Sólo en este negocio no temas, Virgen prudente, la presunción, porque, aunque
es agradable la vergüenza en el silencio, más necesaria ahora es la piedad en
las palabras. Abre el corazón a la fe, Virgen bienaventurada, los labios al
consentimiento, las entrañas al Criador. Mira que el deseado de todas las
gentes está llamando a tu puerta. ¡Ay si, deteniéndote en abrirle, pasa adelante, y
después vuelves con dolor a buscar al amado de tu alma! ¡Levántate, corre,
abre! ¡Levántate por la fe, corre por la devoción, abre por el consentimiento!
“He aquí la esclava del Señor; hágase
en mí según tu palabra”
Siempre
suele ser familiar a la gracia la virtud de la humildad, pues “Dios resiste a
los soberbios y da su gracia a los humildes”. Responde, pues,
humildemente, para preparar de este modo conveniente trono a la divina gracia. “He aquí, dice, la esclava del
Señor”. ¿Qué humildad es
esta tan alta que no se deja vencer de las honras ni se engrandece en la
gloria? Es
escogida por Madre de Dios, y se da el nombre de esclava. No es pequeña muestra
de su humildad no olvidarse de la humildad en medio de tanta gloria como le
ofrecen. No es cosa grande ser humilde en el abatimiento, pero es muy grande y
muy rara ser humilde en el honor (…)
Oigamos,
pues, los que somos así, lo que responde aquella Señora que era elegida para
Madre de Dios, pero que no se olvidaba de su humildad. “He aquí, dice, la esclava del Señor;
hágase en mí según tu palabra”. Esta palabra, hágase,
significa el deseo que la Virgen tenía de este misterio y no una duda de lo
prometido. Por lo cual, el hágase en mí
según tu palabra, debe entenderse más como expresión del afecto de la
persona que desea, que como indagación del modo como se realizará el efecto en
la persona que duda. Aunque nada impide
que digamos que es palabra de oración, pues nadie pide orando sino lo que cree
y espera. Quiere Dios que le pida aun aquello que promete. Y por eso,
acaso, muchas cosas que dispuso dar, las promete primero, para que se excite la
devoción por la promesa; y de tal forma lo mismo que había de dar
gratuitamente, sea merecido por la oración devota.
Así, el
piadoso Señor, que quiere que todos los hombres se salven, saca de nosotros,
para nosotros mismos, los méritos, y, anticipándose a darnos aquello con que
nos recompensa, gratuitamente hace que esto no sea de balde.

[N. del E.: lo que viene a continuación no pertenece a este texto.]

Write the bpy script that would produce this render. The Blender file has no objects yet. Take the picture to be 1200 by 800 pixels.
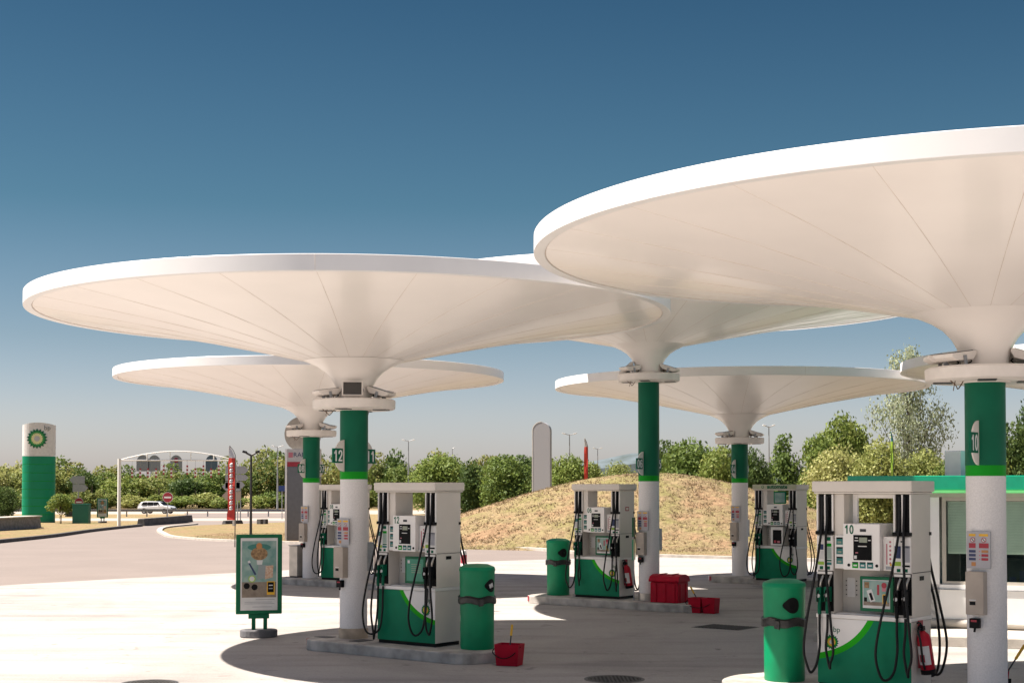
import bpy, math, random
import numpy as np
from mathutils import Vector, Matrix
random.seed(7); rng = np.random.default_rng(7)
S = bpy.context.scene
COL = S.collection
PI = math.pi
R = math.radians
# ------------------------------------------------------------------ camera numbers
F, PITCH, CY, EYE = 1700.0, 0.0285, 522.5, 2.30
def gz(y, x=0):                       # height of the plain terrain
    return -.04 if y < 55 else (-.04 - (y - 55) * .007 if y < 180 else -.915)
def ray(px, py):
    c, s = math.cos(PITCH), math.sin(PITCH)
    a, b = (px - 600) / F, (CY - py) / F
    return Vector((a, c - b * s, s + b * c))
def G(px, py):                        # point of the ground seen at a photo pixel
    d = ray(px, py); z = 0.0
    for _ in range(40):
        t = (z - EYE) / d.z; z = gz(t * d.y)
    return Vector((t * d.x, t * d.y, z))
def W(px, py, Y):                     # point at distance Y
    d = ray(px, py); t = Y / d.y
    return Vector((t * d.x, Y, EYE + t * d.z))
# ------------------------------------------------------------------ materials
MATS = {}
def nt(m):
    m.use_nodes = True
    n = m.node_tree; b = n.nodes['Principled BSDF']
    return n, n.nodes, n.links, b
def lin(c):
    return tuple(((v / 255) / 12.92 if v / 255 <= .04045 else ((v / 255 + .055) / 1.055) ** 2.4) for v in c)
def mat(name, col, rough=.5, metal=0, var=.06, scale=6, bump=0, bscale=60, coat=0, spec=.5, col2=None, detail=5, emit=0):
    if name in MATS: return MATS[name]
    m = bpy.data.materials.new(name); n, N, L, b = nt(m)
    b.inputs['Roughness'].default_value = rough; b.inputs['Metallic'].default_value = metal
    b.inputs['Specular IOR Level'].default_value = spec
    b.inputs['Coat Weight'].default_value = coat; b.inputs['Coat Roughness'].default_value = .08
    tc = N.new('ShaderNodeTexCoord'); no = N.new('ShaderNodeTexNoise')
    no.inputs['Scale'].default_value = scale; no.inputs['Detail'].default_value = detail
    L.new(tc.outputs['Object'], no.inputs['Vector'])
    mx = N.new('ShaderNodeMix'); mx.data_type = 'RGBA'
    rp = N.new('ShaderNodeValToRGB'); rp.color_ramp.elements[0].position = .35; rp.color_ramp.elements[1].position = .68
    L.new(no.outputs['Fac'], rp.inputs['Fac']); L.new(rp.outputs['Color'], mx.inputs['Factor'])
    c2 = col2 or tuple(v * (1 - var * 2) for v in col)
    mx.inputs['A'].default_value = (*col, 1); mx.inputs['B'].default_value = (*c2, 1)
    L.new(mx.outputs['Result'], b.inputs['Base Color'])
    if bump:
        n2 = N.new('ShaderNodeTexNoise'); n2.inputs['Scale'].default_value = bscale; n2.inputs['Detail'].default_value = 3
        L.new(tc.outputs['Object'], n2.inputs['Vector'])
        bp = N.new('ShaderNodeBump'); bp.inputs['Strength'].default_value = bump; bp.inputs['Distance'].default_value = .01
        L.new(n2.outputs['Fac'], bp.inputs['Height']); L.new(bp.outputs['Normal'], b.inputs['Normal'])
    if emit:
        b.inputs['Emission Color'].default_value = (*col, 1); b.inputs['Emission Strength'].default_value = emit
    MATS[name] = m; return m
def leafmat(name, cols, trans=.35):
    m = bpy.data.materials.new(name); n, N, L, b = nt(m)
    geo = N.new('ShaderNodeNewGeometry'); oi = N.new('ShaderNodeObjectInfo')
    ad = N.new('ShaderNodeMath'); ad.operation = 'MULTIPLY_ADD'; ad.inputs[1].default_value = .45
    L.new(geo.outputs['Random Per Island'], ad.inputs[0])
    sc = N.new('ShaderNodeMath'); sc.operation = 'MULTIPLY'; sc.inputs[1].default_value = .55
    L.new(oi.outputs['Random'], sc.inputs[0]); L.new(sc.outputs[0], ad.inputs[2])
    rp = N.new('ShaderNodeValToRGB'); e = rp.color_ramp.elements
    while len(e) < len(cols): e.new(.5)
    for i, c in enumerate(cols): e[i].position = i / (len(cols) - 1); e[i].color = (*c, 1)
    L.new(ad.outputs[0], rp.inputs['Fac']); L.new(rp.outputs['Color'], b.inputs['Base Color'])
    b.inputs['Roughness'].default_value = .6; b.inputs['Specular IOR Level'].default_value = .25
    tr = N.new('ShaderNodeBsdfTranslucent'); L.new(rp.outputs['Color'], tr.inputs['Color'])
    ms = N.new('ShaderNodeMixShader'); ms.inputs['Fac'].default_value = trans
    L.new(b.outputs[0], ms.inputs[1]); L.new(tr.outputs[0], ms.inputs[2])
    L.new(ms.outputs[0], N['Material Output'].inputs['Surface'])
    MATS[name] = m; return m

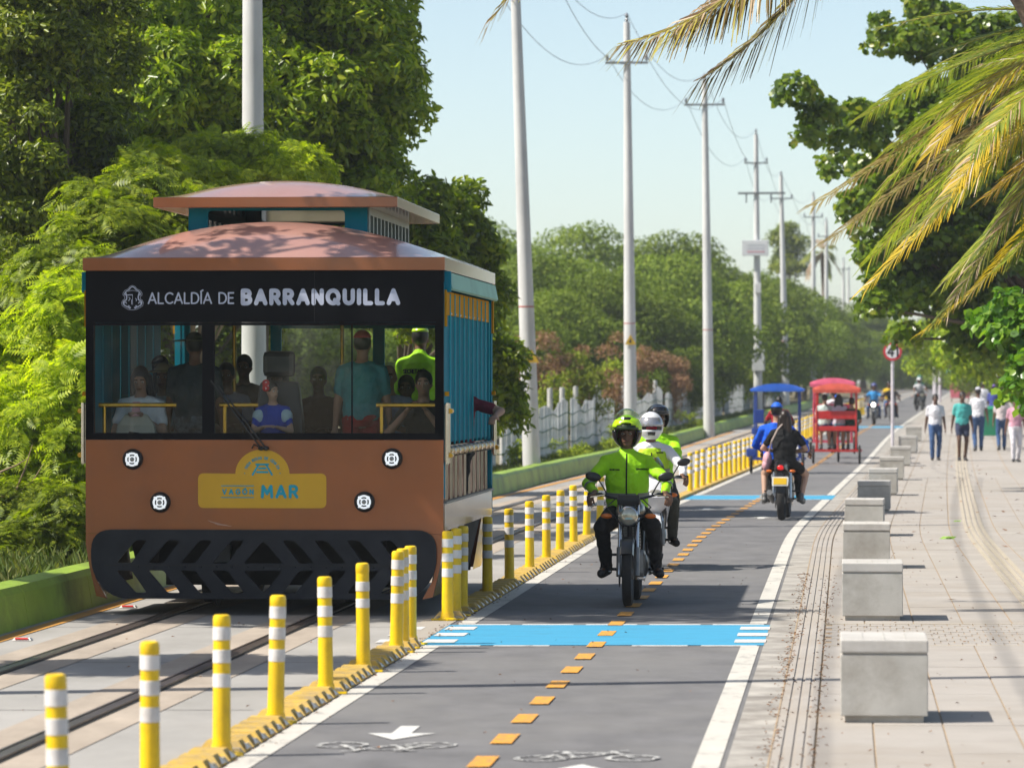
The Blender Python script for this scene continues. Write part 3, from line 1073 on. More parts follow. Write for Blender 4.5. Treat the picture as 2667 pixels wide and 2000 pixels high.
# --- four round lamps
for px, py in ((288, 992), (852, 990), (348, 1085), (792, 1083)):
    x, z = dx(px), dz(py)
    lp = MB().lathe([(.093, 0), (.095, -.02), (.088, -.05), (.074, -.062), (.066, -.05), (.001, -.045)], (x, 0, z), 'y', 28).build('headlamp', m_blackgl, tram, smooth=True)
    MB().lathe([(.064, -.058), (.062, -.064), (.047, -.064), (.045, -.056)], (x, 0, z), 'y', 28, caps=False).build('light_ring', m_ledw, lp, smooth=True)
    MB().lathe([(.032, -.056), (.031, -.066), (.022, -.066), (.021, -.054)], (x, 0, z), 'y', 24, caps=False).build('inner_ring', m_ledw, lp, smooth=True)
    MB().ell((x, -.052, z), (.023, .012, .023)).build('lens', m_lens, lp, smooth=True)
    for k in range(4):
        a = pi / 4 + k * pi / 2
        MB().box((x + .050 * math.cos(a), -.066, z + .050 * math.sin(a)), (.040, .008, .015), Matrix.Rotation(-a, 3, 'Y')).build('bar', m_ledw, lp)
# --- wipers
for k, (a, b) in enumerate((((568, 968), (458, 822)), ((579, 968), (476, 835)))):
    wp = MB()
    pa, pb = Vector((dx(a[0]), -.035, dz(a[1]))), Vector((dx(b[0]), -.03, dz(b[1])))
    wp.bar(pa, pb, .016, .012)
    wp.ell(pa, (.028, .03, .022), nu=10, nv=6)
    wp.build('wiper', m_blackgl, tram)
MB().tube([(dx(548), -.03, dz(968)), (dx(552), -.04, dz(960)), (dx(566), -.035, dz(966))], .007, 6).build('wiper_hose', m_blackgl, tram)

# --- roofs
def roof_shell(name, hw, L, y0, zf, fh, rise, hip, mat, crease=.55):
    nx_, rows = 24, [0.0, .25, .55, .8, 1.0]
    ys = [y0, y0 + hip * .3, y0 + hip * .65, y0 + hip, y0 + L * .5, y0 + L - hip, y0 + L - hip * .5, y0 + L]
    ks = [0, .38, .72, 1, 1.0, 1, .6, 0]
    vs, fs = [], []
    for y, k in zip(ys, ks):
        for i in range(nx_ + 1):
            t = -1 + 2 * i / nx_
            e = min(1, (1 - abs(t)) * hw / hip + .0) if k < 1 else 1
            zz = rise * (1 - abs(t) ** 2.0) * k
            vs.append((t * hw, y, zf + zz))
    n = nx_ + 1
    for j in range(len(ys) - 1):
        for i in range(nx_):
            fs.append((j * n + i, j * n + i + 1, (j + 1) * n + i + 1, (j + 1) * n + i))
    MB().add(vs, fs).build(name, mat, tram, smooth=True)
    fa = MB()
    th = .035
    fa.box((0, y0 + th / 2, zf - fh / 2), (2 * hw, th, fh))
    fa.box((0, y0 + L - th / 2, zf - fh / 2), (2 * hw, th, fh))
    for s in (-1, 1):
        fa.box((s * (hw - th / 2), y0 + L / 2, zf - fh / 2), (th, L - 2 * th, fh))
    fa.build('roof_fascia' if name == 'roof' else 'upper_fascia', m_cop, tram, bev=.006)
roof_shell('roof', 1.650, 5.75, -.06, 3.118, .118, .35, .8, m_roof)
for s in (-1, 1):
    MB().box((s * 1.21, 2.85, 2.985), (.78, 5.5, .02)).build('ceiling', mk('ceiling_panel', (.20, .15, .11), rough=.6), tram)
    MB().box((0, 2.85 + s * 2.36, 2.985), (1.64, .78, .02)).build('ceiling', MATS['ceiling_panel'], tram)
roof_shell('upper_roof', 1.135, 4.25, .78, 3.70, .095, .18, .7, m_roof)
MB().box((0, 2.9, 3.612), (2.2, 4.1, .012)).build('upper_soffit', m_roof, tram)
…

Esto sin duda entendió la Virgen prudente
cuando, al anticipado don de la gratuita promesa, juntó el mérito de su oración
diciendo: “Hágase en mí según
tu palabra”. Hágase en mí del Verbo, según tu palabra. El Verbo que en el principio
estaba en Dios, hágase carne de mi carne según tu palabra. Hágase en mí,
suplico, la Palabra; no pronunciada, que pase, sino concebida, que permanezca;
vestida ciertamente no de aire, sino de carne. Hágase en mí no sólo perceptible
al oído, sino también visible a los ojos, palpable a las manos, fácil de llevar
en mis hombros. No se haga en mi palabra escrita y muda, sino encarnada y viva;
esto es, no escrita en mudos caracteres, en pieles muertas, sino impresa
vitalmente en forma humana en mis castas entrañas, y esto no con el rasgo de
una pluma, sino por obra del Espíritu Santo.
Para
decirlo de una vez, hágase para mí de aquel modo con que para ninguno se ha
hecho hasta ahora antes de mí y para ninguno después de mí se ha de hacer. “De muchos y varios modos habló Dios en
otro tiempo a nuestros padres por sus profetas”, y
también se hace mención en las Escrituras de que la Palabra de Dios se hizo
para unos en el oído, para otros en la boca, para otros aun en la mano; pero yo pido que para mí se haga en mi seno según tu
palabra. No quiero que se haga para mí predicada retóricamente, o significada
figuradamente, o soñada imaginariamente, sino inspirada silenciosamente,
encarnada personalmente, entrañada corporalmente. El Verbo, pues, que ni puede
hacerse en sí mismo ni lo necesita, dígnese en mí, dígnese también para mí ser
hecho según tu palabra. Hágase desde luego generalmente para todo el mundo,
pero hágase para mí, particularmente, según tu palabra.